14 September 2008

The Heirs of Thrasymachus

Thrasymachus, to explain my title, was a character in Plato's Republic, who took the position that justice was the advantage of the strong. He was by no means the only Greek to believe so. There is, for example, Thucydides writing of the Melian Dialogue in his History of the Peloponesian War. The Melians argue with Athenian envoys that the position of Athens is unjust. The Athenians replied:

For ourselves, we shall not trouble you with specious pretences--either of how we have a right to our empire because we overthrew the Mede, or are now attacking you because of wrong that you have done us--and make a long speech which would not be believed; and in return we hope that you, instead of thinking to influence us by saying that you did not join the Lacedaemonians, although their colonists, or that you have done us no wrong, will aim at what is feasible, holding in view the real sentiments of us both; since you know as well as we do that right, as the world goes, is only in question between equals in power, while the strong do what they will and the weak suffer what they must.


The idea has again cropped up, this time with abortion.

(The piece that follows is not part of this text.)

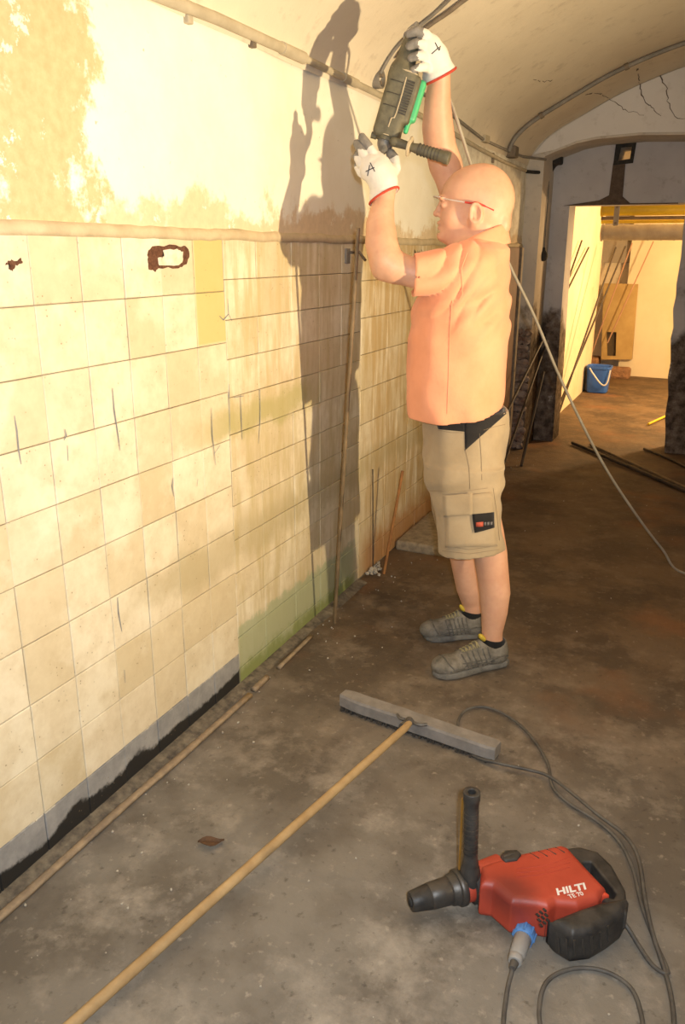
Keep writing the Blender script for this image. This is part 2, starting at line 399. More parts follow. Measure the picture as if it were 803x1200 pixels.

Author Camille Paglia has laid bare the foundations of her support for abortion with stark clarity:

Let's take the issue of abortion rights, of which I am a firm supporter. As an atheist and libertarian, I believe that government must stay completely out of the sphere of personal choice. Every individual has an absolute right to control his or her body," said Paglia, voicing the commonest argument put forward by feminist supporters of abortion.

Unlike her fellow pro-abortion colleagues, however, Paglia continued on to - as she termed it - "face the ethical consequences" of embracing abortion. "I have always frankly admitted that abortion is murder, the extermination of the powerless by the powerful," she said.


(h/t regular guy)

Her ethics are the ethics of the tyrant: right is the appetite of the strong. Here is the question of abortion at its starkest, most visceral, most degrading to all, and the most dangerous. She makes no claims or no pretexts. There are no examples of "but what in the case of...?" and that ilk. There is no need to appeal to such exceptions. In an atheistic world, there are no first principles only will and power, and those who have it, and those who don't. In this world, there is neither a reason to kill an infant or to not kill an infant, beyond desire. The only argument against such arguments are greater will, and greater might.

I am also reminded, in many ways, of the words of Samuel Johnson. Johnson saw the hypocrisy of the middle class levelling movement of the eighteenth century, and how the levellers wanted to bring themselves to the level of their social superiors, either by dragging their superiors down or by raising themselves up. However, the levelling impulse did not extend to their social inferiors. In short, they wanted no one to rule them, but were fine with ruling others. Johnson demonstrated this one night by asking a lady who had vociferously supported the movement if she would therefore like to have her servant (whom I believe was black) join them at the table for dinner. The woman was appalled.

As a libertarian, Paglia claims freedom for herself and murder for others if that is her will. She does not shy away from this conclusion. Does she allow the right to murder, in the name of the strong over the weak, even to someone who holds that power over her? I ask only hypothetically, of course. There is no logical grounds, no first principles, to deny anyone that right. Any attempt to elucidate such principles is a farce in the world she describes for herself. Her premises can conclude in her own unwilling destruction. In a world where right makes right, there is always someone mightier.